_SUPPLIED RECORDS_

* * * * *

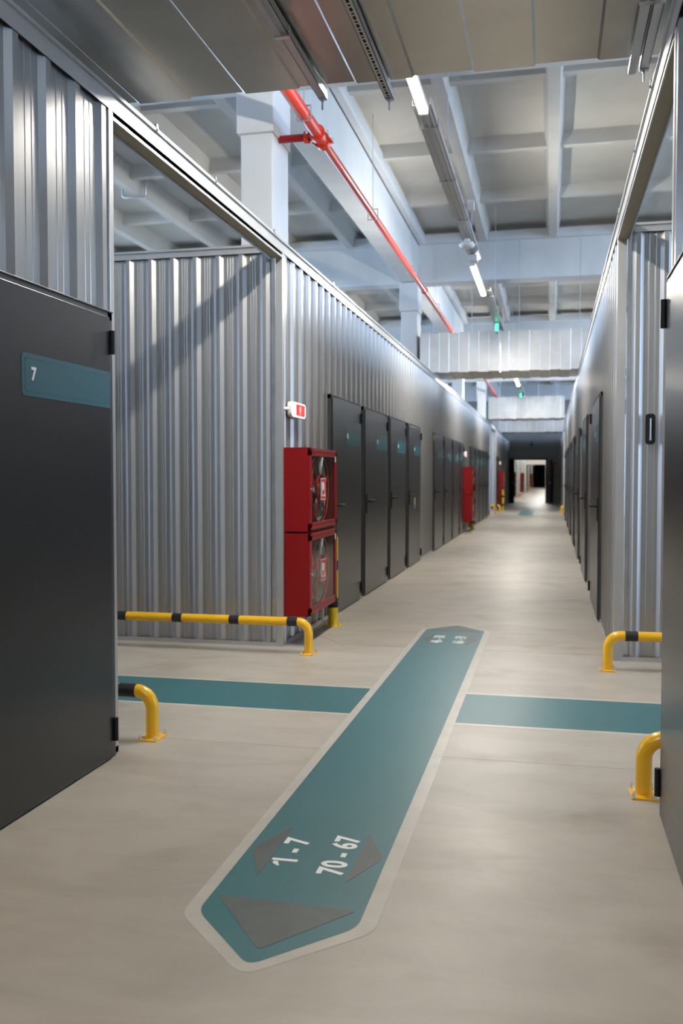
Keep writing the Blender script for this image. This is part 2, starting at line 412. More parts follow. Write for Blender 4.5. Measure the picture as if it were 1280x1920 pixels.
# hall beyond
b = MB().box(-2.25, XL, YE+0.2, 79, 0, 3.6).build('wall_left', 'silver_trim'); struct(b)
b = MB().box(XR, XR+0.2, YE+0.2, 79, 0, 3.6).build('wall_right', 'silver_sheet'); struct(b)
struct(MB().box(-2.25, XR+0.2, YE+0.2, 125, 3.6, 3.8).build('ceiling', 'white_wall'))
ox0, ox1 = -1.95, -0.45
b = MB().box(XL, ox0, 79, 79.2, 0, 3.6).box(ox1, XR, 79, 79.2, 0, 3.6).box(ox0, ox1, 79, 79.2, 2.3, 3.6)
struct(b.build('wall_end', 'white_wall'))
struct(MB().box(ox0-0.02, ox0+0.02, 78.95, 80.2, 0, 2.3).box(ox0, ox1, 78.95, 79.25, 2.26, 2.32).build('trim_18', 'black_plastic'))
struct(MB().box(-2.25, XL-0.02, 79.2, 125, 0, 3.6).build('wall_left', 'charcoal_wall'))
struct(MB().box(XR, XR+0.2, 79.2, 125, 0, 3.6).build('wall_right', 'charcoal_wall'))
struct(MB().box(-2.25, XR+0.2, 125, 125.2, 0, 3.6).build('wall_end', 'black_plastic'))

# ------------------------------------------------------------------ storage doors
def storage_door(side, y0, y1, number, label, group=None, detail=True):
    """side +1 = left partition (faces +x), -1 = right partition; frame spans y0..y1"""
    X = XL if side > 0 else XR; s = side
    t = thing('storage_door', (X, (y0+y1)/2, 0), label, 'door', group)
    h = (y1-y0)/2; fw = 0.045
    f = MB()
    f.box(-s*0.03, s*0.018, -h, -h+fw, 0, 2.13).box(-s*0.03, s*0.018, h-fw, h, 0, 2.13).box(-s*0.03, s*0.018, -h, h, 2.085, 2.13)
    f.box(-s*0.03, s*0.024, -h, h, 2.122, 2.13)
    f.build('door_frame', 'charcoal_frame', t, bevel=0.002)
    leaf = MB().box(-s*0.02, s*0.030, -h+fw+0.004, h-fw-0.002, 0.012, 2.098).build('door_leaf', 'charcoal_paint', t, bevel=0.003)
    # hinges on the far side
    for z in (1.98, 0.14):
        g = MB(); yy = h-fw+0.006
        g.tube([(s*0.038, yy, z-0.055), (s*0.038, yy, z+0.055)], 0.012, 12); g.box(s*0.018, s*0.034, yy-0.008, yy+0.026, z-0.05, z+0.05)
        g.build('hinge', 'black_plastic', t)
    # handle on the near side
    hy = -h + fw + 0.075
    MB().box(s*0.030, s*0.038, hy-0.022, hy+0.022, 0.93, 1.15).build('handle_plate', 'black_plastic', t, bevel=0.004)
    hd = MB(); hd.tube([(s*0.038, hy, 1.07), (s*0.082, hy, 1.07), (s*0.092, hy+0.012, 1.07), (s*0.094, hy+0.14, 1.07)], 0.0125, 10); hd.build('lever_handle', 'black_plastic', t)
    # number plate: flush with the right-hand edge as one faces the door
    if s > 0: ya, yb = h-fw-0.004-0.75, h-fw-0.004
    else: ya, yb = -h+fw+0.004+0.75, -h+fw+0.006
    d = 1 if yb > ya else -1
    pl = rpoly([(ya, 1.67), (yb, 1.67), (yb, 1.84), (ya, 1.84)], [0.022, 0, 0, 0.022])
    p = MB().prism(pl, 'x', s*0.0300, s*0.0312).build('number_sign', 'teal_sign', t)
    g = MB(); q = d
    g.box(s*0.0311, s*0.0316, ya+q*0.035, yb-q*0.04, 1.6885, 1.6905).box(s*0.0311, s*0.0316, ya+q*0.035, yb-q*0.04, 1.8195, 1.8215)
    g.box(s*0.0311, s*0.0316, ya+q*0.022, ya+q*0.0245, 1.705, 1.805)
    for (zc, sg) in ((1.705, -1), (1.805, 1)):
        for k in range(4):
            a0 = k*math.pi/8
            cy, cz = ya+q*0.0385+(-q)*0.0155*math.cos(a0+0.19), zc+sg*0.0155*math.sin(a0+0.19)
            g.box(s*0.0311, s*0.0316, cy-0.0032, cy+0.0032, cz-0.0032, cz+0.0032)
    g.build('sign_outline', 'teal_line', p)
    text_mesh('number', number, 0.072, 'white_print', frame((s*0.0316, ya+q*(0.085 if len(number) > 1 else 0.085), 1.758), (0, q, 0), (0, 0, 1)), p, bold=0.035)
    return t
NUMS = ['46', '47', '48', '49', '50', '51', '52', '53', '54', '55', '56', '57']
storage_door(1, 2.65, 4.085, '7', 'large charcoal storage door at far left with teal sign reading 7', None)
L_ = [(8.56, 9.985), (10.15, 11.66), (11.82, 13.21), (13.41, 14.77), (16.49, 17.95), (18.1, 19.55), (19.7, 21.1), (21.2, 22.3), (24.2, 25.5), (25.7, 27.1), (27.3, 28.6), (28.8, 30.0), (30.2, 31.4), (36.2, 37.5)]
ord_ = ['charcoal storage door with teal sign 46, right beside the hose cabinets', 'charcoal storage door with teal sign, second from the near hose cabinets',
        'charcoal storage door with teal sign, third from the near hose cabinets', 'charcoal storage door with yellow and blue tag hanging on its handle',
        'charcoal storage door with a yellow mark at the top left of its frame, left wall', 'charcoal storage door directly behind the yellow-marked one on the left wall',
        'charcoal storage door second behind the yellow-marked one, left wall', 'charcoal storage door just in front of the second red cabinet stack',
        'charcoal storage door just behind the second red cabinet stack', 'distant charcoal door, second behind the second red cabinet stack',
        'distant charcoal door, third behind the second red cabinet stack', 'distant charcoal door, fourth behind the second red cabinet stack',
        'distant charcoal door, last on the left wall before the far cross aisle', 'distant charcoal door between the far cross aisle and third red cabinet']
dl = []
for i, (a, b_) in enumerate(L_):
    dl.append(storage_door(1, a, b_, str(46+i), ord_[i], 'storage doors along the left wall'))
MB().box(0.020, 0.0245, -0.74, -0.70, 1.99, 2.10).build('yellow_mark', 'yellow_tape', dl[4])
tg = MB().box(0.096, 0.099, -0.50, -0.44, 0.94, 1.03).build('paper_tag', 'yellow_tape', dl[3]); MB().box(0.0955, 0.0995, -0.49, -0.43, 0.87, 0.94).build('tag_flap', 'blue_tag', tg)
storage_door(-1, 2.40, 3.845, '70', 'large charcoal storage door at the right edge of the photo, seen edge-on with black hinges')
ord2 = ['grey storage door nearest the right corner past the cross aisle', 'grey storage door second along the right wall past the cross aisle', 'grey storage door third along the right wall past the cross aisle',
        'grey storage door fourth along the right wall past the cross aisle', 'grey storage door fifth along the right wall past the cross aisle', 'grey storage door sixth along the right wall past the cross aisle', 'grey storage door seventh, last on the right wall before the far aisle']
for i, a in enumerate((8.85, 12.1, 15.4, 18.6, 21.9, 25.2, 28.6)):
    storage_door(-1, a, a+1.75, str(66-i), ord2[i], 'storage doors along the right wall')
# recessed pull handle on the right block's front sheet
ph = thing('pull_handle', (0.695, F0-0.004, 1.69), 'black oblong pull handle on the silver sheet right of the corridor', 'handle')
MB().prism(rpoly([(-0.034, -0.11), (0.034, -0.11), (0.034, 0.11), (-0.034, 0.11)], 0.025), 'y', 0.0, -0.014).build('back_plate', 'black_plastic', ph, bevel=0.004)
MB().prism(rpoly([(-0.016, -0.085), (0.016, -0.085), (0.016, 0.085), (-0.016, 0.085)], 0.014), 'y', -0.013, -0.0155).build('recess', 'slot_dark', ph)
MB().tube([(0, -0.020, -0.07), (0, -0.020, 0.075)], 0.005, 8).build('grip_bar', 'zinc', ph)
MB().tube([(0, -0.014, -0.075), (0, -0.022, -0.075)], 0.009, 10).build('lock_button', 'zinc', ph)

# ------------------------------------------------------------------ floor markings
def shape(mb, pts, z0, z1): mb.prism(pts, 'z', z0, z1); return mb
def slab(name, pts, z0, z1, m, parent): return MB().prism(pts, 'z', z0, z1).build(name, m, parent)
fm = thing('floor_marking', (-0.805, 5.37, 0), 'long teal direction strip down the corridor floor with arrows and numbers 1-7 and 70-67', 'floor marking')
ox, oy = -0.805, 5.37
def loc_(pts): return [(x-ox, y-oy) for x, y in pts]
xa, xb, yn, yf = -1.058, -0.552, 2.66, 8.09
cen = (-0.805, 2.385); cef = (-0.812, 8.37)
slab('clear_film_border', rpoly(loc_([(xa-0.045, yn-0.03), (cen[0], cen[1]-0.055), (xb+0.055, yn-0.02), (xb+0.055, yf+0.02), (cef[0], cef[1]+0.05), (xa-0.045, yf+0.02)]), [0.06, 0.06, 0.06, 0.03, 0.03, 0.03]), 0.0, 0.0010, 'film_edge', fm)
tf = slab('teal_film', rpoly(loc_([(xa, yn), cen, (xb, yn), (xb, yf), cef, (xa, yf)]), [0.05, 0.045, 0.05, 0.03, 0.06, 0.03]), 0.0, 0.0018, 'teal_floor', fm)
def arrow(pts): slab('arrow', rpoly(loc_(pts), 0.022), 0.0017, 0.0026, 'worn_arrow', fm)
arrow([(-1.035, 2.775), (-0.802, 2.47), (-0.575, 2.762)])
arrow([(-0.955, 3.385), (-1.045, 3.150), (-0.955, 2.945)])
arrow([(-0.655, 3.385), (-0.566, 3.165), (-0.655, 2.945)])
arrow([(-1.03, 8.02), (-0.812, 8.28), (-0.58, 8.02)])
arrow([(-0.955, 7.85), (-1.03, 7.62), (-0.955, 7.38)])
arrow([(-0.655, 7.85), (-0.575, 7.62), (-0.655, 7.38)])
def ftext(s, cx, cy, size, right=(0, 1, 0), up=(-1, 0, 0), par=None, sx=1.0):
    pp = par or fm; L0 = pp.location
    text_mesh('number_text', s, size, 'white_print', frame((cx-L0.x, cy-L0.y, 0.0026), right, up), pp, bold=0.030, depth=0.0006, sx=sx)
ftext('1 - 7', -0.895, 3.165, 0.125, sx=0.92)
slab('number_flag', [(-0.9365-ox, 3.0655-oy), (-0.9365-ox, 3.050-oy), (-0.916-ox, 3.030-oy), (-0.906-ox, 3.030-oy), (-0.921-ox, 3.0655-oy)], 0.002, 0.0032, 'white_print', fm)
ftext('70 - 67', -0.717, 3.165, 0.125, sx=0.90)
ftext('46 - 58', -0.895, 7.61, 0.125, sx=0.92)
ftext('66 - 59', -0.717, 7.61, 0.125, sx=0.92)
cl = thing('floor_marking', (-3.0, 5.42, 0), 'teal cross strip on the floor running left into the aisle, numbered 8 - 45', 'floor marking')
MB().box(-6, 1.94, -0.355, 0.345, 0, 0.0007).build('clear_film_border', 'film_edge', cl)
MB().box(-6, 1.895, -0.315, 0.315, 0, 0.0014).build('teal_film', 'teal_floor', cl)
ftext('8 - 45', -2.70, 5.435, 0.14, right=(1, 0, 0), up=(0, 1, 0), par=cl)
slab('arrow', rpoly([(-0.35, 0.2), (-0.62, 0.0), (-0.35, -0.2)], 0.02), 0.0013, 0.0022, 'worn_arrow', cl)
cr = thing('floor_marking', (1.5, 5.385, 0), 'teal cross strip on the floor running right into the aisle', 'floor marking')
MB().box(-2.045, 4, -0.39, 0.375, 0, 0.0007).build('clear_film_border', 'film_edge', cr)
MB().box(-2.00, 4, -0.345, 0.335, 0, 0.0014).build('teal_film', 'teal_floor', cr)
fd = thing('floor_marking', (-0.86, 35.0, 0), 'far pale teal direction strip on the floor at the distant cross aisle', 'floor marking')
MB().prism([(-0.25, -2.3), (0, -2.6), (0.25, -2.3), (0.25, 2.3), (0, 2.6), (-0.25, 2.3)], 'z', 0, 0.0018).build('teal_film', 'teal_floor', fd)

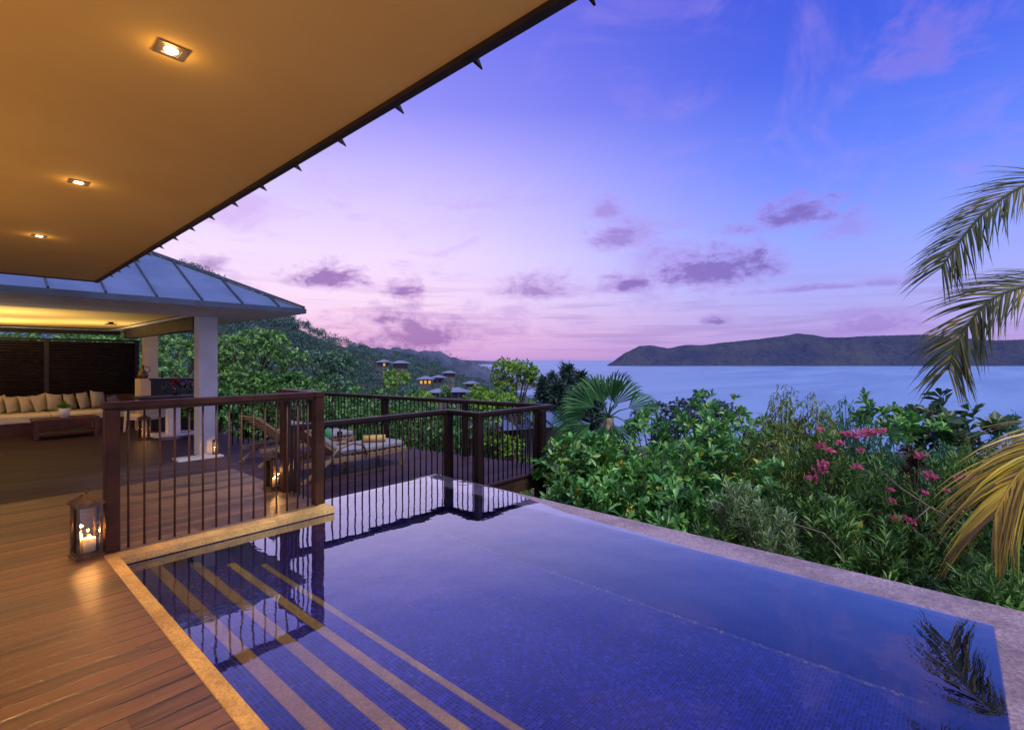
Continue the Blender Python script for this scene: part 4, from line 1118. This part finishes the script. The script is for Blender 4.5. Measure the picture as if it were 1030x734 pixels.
# neighbouring villa roofs
def metal_roof_house(label, x, y, d, w, dp, hw, rz, pitch=0.4):
    p = P(x, y, d)
    t_ = thing('neighbour_villa', label, 'villa', (p.x, p.y, p.z - hw), -A + rz)
    MB().box((0, 0, hw / 2 - 2), (w - 1.2, dp - 1.2, hw + 4)).obj('wall', M['house_wall'], t_)
    hp = dp / 2 * pitch; rg = (w - dp) / 2
    b = MB(); b.add([(-w / 2, -dp / 2, hw), (w / 2, -dp / 2, hw), (w / 2, dp / 2, hw), (-w / 2, dp / 2, hw), (-rg, 0, hw + hp), (rg, 0, hw + hp)], [(0, 1, 5, 4), (1, 2, 5), (2, 3, 4, 5), (3, 0, 4), (3, 2, 1, 0)])
    rf = b.obj('roof', M['metal_roof'], t_)
    k = -w / 2 + 0.45
    while k < w / 2:
        run = min(k + w / 2, w / 2 - k, dp / 2)
        MB().bar((k, -dp / 2, hw + 0.03), (k, -dp / 2 + run, hw + 0.03 + run * pitch), 0.035, 0.05).obj('seam', M['seam'], rf); k += 0.6
    k = -dp / 2 + 0.45
    while k < dp / 2:
        run = min(k + dp / 2, dp / 2 - k)
        MB().bar((w / 2, k, hw + 0.03), (w / 2 - run, k, hw + 0.03 + run * pitch), 0.035, 0.05).obj('seam', M['seam'], rf); k += 0.6
    return t_
metal_roof_house('blue metal villa roof below the deck, right of the railing end', 520, 424, 17, 3.8, 3.4, 2.4, 0.5, 0.34)
metal_roof_house('blue metal villa roof seen left under the pavilion eave', 0, 342, 30, 9, 7, 2.6, 0.3, 0.22)

# ------------------------------------------------------------------ trees
def ground_at(x, d):
    p = P(x, 362, d); return Vector((p.x, p.y, land(x, d)))

def tree(label, x, top, d, w, lmat, seed, leaf=0.16, n=900, per=7, nl=9, tall=None, group='trees below the decks', name='leafy_tree', cat='tree', wd=0.45, bark='bark', spread=(0.5, 1.5), upb=0.4, inner=0.45, low=0.42, rs=1.0):
    r = np.random.default_rng(seed)
    base = ground_at(x, d); ztop = P(x, top, d).z; hgt = ztop - base.z
    t_ = thing(name, label, cat, base, 0, group)
    lb = []
    for i in range(nl):
        a = r.uniform(0, 2 * PI); q = math.sqrt(r.random()) * w * 0.36; R = w * r.uniform(0.16, 0.27) * rs
        fz = low + (0.98 - low) * r.random()
        rr = q * (1.25 - 0.9 * max(0, fz - 0.55))
        lb.append((rr * math.cos(a), rr * math.sin(a), min(hgt * fz, hgt - R), R))
    lb.append((r.normal() * w * 0.06, r.normal() * w * 0.06, hgt - w * 0.18, w * 0.18))
    tips, out = sample_lobes(lb, n, r, inner)
    ax = unit(out + [0, 0, upb] + r.normal(size=out.shape) * 0.4)
    lv = rosettes(tips, ax, per, leaf, leaf * wd, r, spread, 0.55)
    link('crown', lv.mesh('crown'), M[lmat], t_)
    b = MB(); tr = w * 0.035 + 0.03
    b.tube([(0, 0, -0.5), (w * 0.02, 0, hgt * 0.3), (-w * 0.02, w * 0.02, hgt * 0.62)], [tr, tr * 0.8, tr * 0.5], 8)
    for l in lb:
        b.tube([(0, 0, hgt * r.uniform(0.28, 0.55)), (l[0] * 0.5, l[1] * 0.5, l[2] * 0.85), (l[0], l[1], l[2] + l[3] * 0.4)], [tr * 0.5, tr * 0.3, tr * 0.1], 5, False)
    b.obj('trunk', M[bark], t_)
    return t_

tree('big rounded leafy tree just right of the white column', 248, 330, 17, 4.6, 'leaf_tree', 31, 0.135, 2600, 8, 30, low=0.2, rs=0.62, inner=0.6)
tree('leafy tree framed between the two pavilion columns', 172, 334, 21, 5.5, 'leaf_tree', 32, 0.16, 2000, 8, 24, low=0.25, rs=0.66, inner=0.6)
tree('tall leafy tree rising above the louvred screen', 105, 328, 26, 8.5, 'leaf_tree', 33, 0.26, 1700, 8, 14, low=0.3)
tree('leafy tree at the left edge above the screen', 30, 336, 28, 7, 'leaf_tree', 34, 0.26, 900, 8, 12, low=0.3)
tree('low dark tree filling the gap beside the far railing', 285, 372, 15.5, 4.0, 'leaf_mid', 35, 0.13, 2000, 8, 12, low=0.2)
tree('low dark tree directly behind the white column', 215, 385, 14.5, 3.2, 'leaf_mid', 36, 0.18, 1000, 8, 10, low=0.2)
tree('dark glossy tree with speckled shine behind the railing corner', 331, 351, 19, 3.2, 'leaf_shine', 37, 0.14, 1100, 7, 12, low=0.3)
tree('tree in shade between glossy tree and lime bush', 362, 384, 22, 3.6, 'leaf_mid', 38, 0.18, 800, 7, 10, low=0.3)
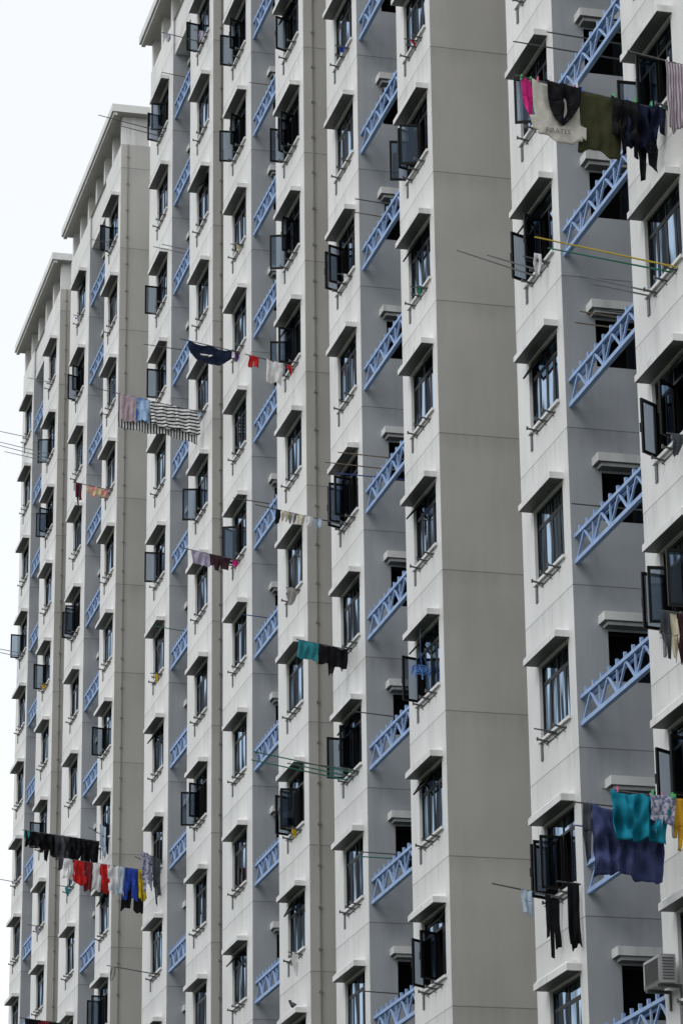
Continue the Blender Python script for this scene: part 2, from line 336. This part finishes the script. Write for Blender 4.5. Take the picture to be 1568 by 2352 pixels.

* * * * *

_AIM_
Return, unchanged, the lines from the first line of the material through the line that holds "0, 3.6).build('wall_end', 'black_plastic'))", inclusive, omitting pictures.

_EXPECTED ANSWER_
Keep writing the Blender script for this image. This is part 2, starting at line 412. More parts follow. Write for Blender 4.5. Measure the picture as if it were 1280x1920 pixels.
# hall beyond
b = MB().box(-2.25, XL, YE+0.2, 79, 0, 3.6).build('wall_left', 'silver_trim'); struct(b)
b = MB().box(XR, XR+0.2, YE+0.2, 79, 0, 3.6).build('wall_right', 'silver_sheet'); struct(b)
struct(MB().box(-2.25, XR+0.2, YE+0.2, 125, 3.6, 3.8).build('ceiling', 'white_wall'))
ox0, ox1 = -1.95, -0.45
b = MB().box(XL, ox0, 79, 79.2, 0, 3.6).box(ox1, XR, 79, 79.2, 0, 3.6).box(ox0, ox1, 79, 79.2, 2.3, 3.6)
struct(b.build('wall_end', 'white_wall'))
struct(MB().box(ox0-0.02, ox0+0.02, 78.95, 80.2, 0, 2.3).box(ox0, ox1, 78.95, 79.25, 2.26, 2.32).build('trim_18', 'black_plastic'))
struct(MB().box(-2.25, XL-0.02, 79.2, 125, 0, 3.6).build('wall_left', 'charcoal_wall'))
struct(MB().box(XR, XR+0.2, 79.2, 125, 0, 3.6).build('wall_right', 'charcoal_wall'))
struct(MB().box(-2.25, XR+0.2, 125, 125.2, 0, 3.6).build('wall_end', 'black_plastic'))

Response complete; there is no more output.